Atmosfera wokół Barcelony jest coraz gorsza. Ostatnio Ronald Koeman wziął w obronę swój zespół, wygłaszając na konferencji prasowej oświadczenie. Jak się okazało, zachowanie trenera zaskoczyło nawet prezesa klubu Joana Laportę. Katalończycy zawiedli w meczach z Bayernem i Granadą, a poprawy nie było także w starciu z Cadiz.

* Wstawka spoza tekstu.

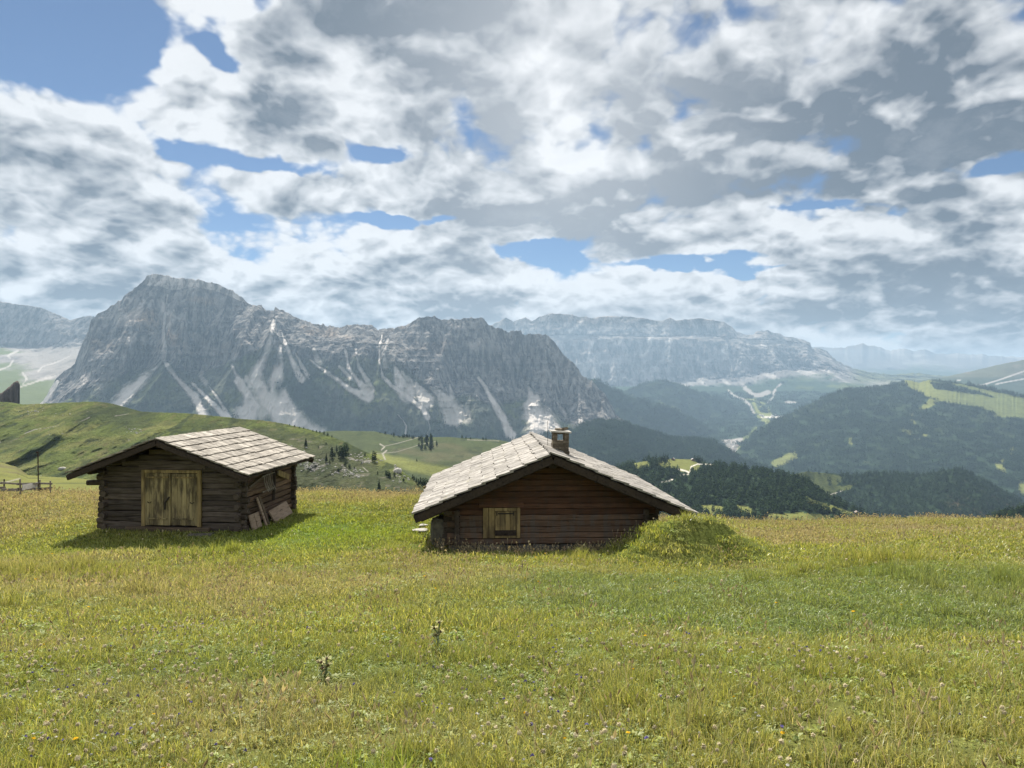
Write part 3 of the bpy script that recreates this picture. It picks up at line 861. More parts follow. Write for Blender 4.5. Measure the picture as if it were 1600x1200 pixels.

"Barca to żart" – napisał dziennik "Marca" w swojej relacji. Laporta chciał wyniku i wynik przyszedł… ale dla Cadiz. To spotkanie wywiera jeszcze większą presję na Barcelonie, po ostatnich napiętych dniach. Remis na Nuevo Mirandilla komplikuje wszystko na tydzień przed meczem z Benfiką w Lizbonie, który może mieć decydujące znaczenie dla przyszłości Holendra i Barcy w Lidze Mistrzów. W niedzielę drużyna podejmie Levante. Brak wygranej może doprowadzić do tragedii" – podkreślają dziennikarze.
Katalończycy od 64. minuty grali w "dziesiątkę" po czerwonej kartce Frenkiego de Jonga. Zespół Koemana mógł wracać do domu nawet bez punktu... "Wiele rzeczy musi się zmienić, aby Barca odzyskała spokój ducha. Cadiz nie przegrał trzech ostatnich meczów z tą drużyną" – zaznacza "Marca".
Dziennikarze poddają w coraz większą wątpliwość to, czy Koeman będzie trenerem Barcelony jeszcze w spotkaniu z Levante. "To decydujące godziny. Zarząd zastanawia się nad przyszłością trenera. Spotkania, telefony i kontakty następowały po sobie, odkąd sędzia zasygnalizował zakończenie starcia. Relacje między Koemanem i Laportą są napięte, tym bardziej po środowym oświadczeniu Holendra. Prezydent dał jasno do zrozumienia, że praca trenerów opiera się na wynikach, a w przypadku Barcy także na grze" – czytamy.
Jedyne, co ratuje szkoleniowca, to... opłakany stan finansów klubu. "Delikatna sytuacja ekonomiczna zaważy również na ostatecznej decyzji o zmianie trenera" – przekonują dziennikarze.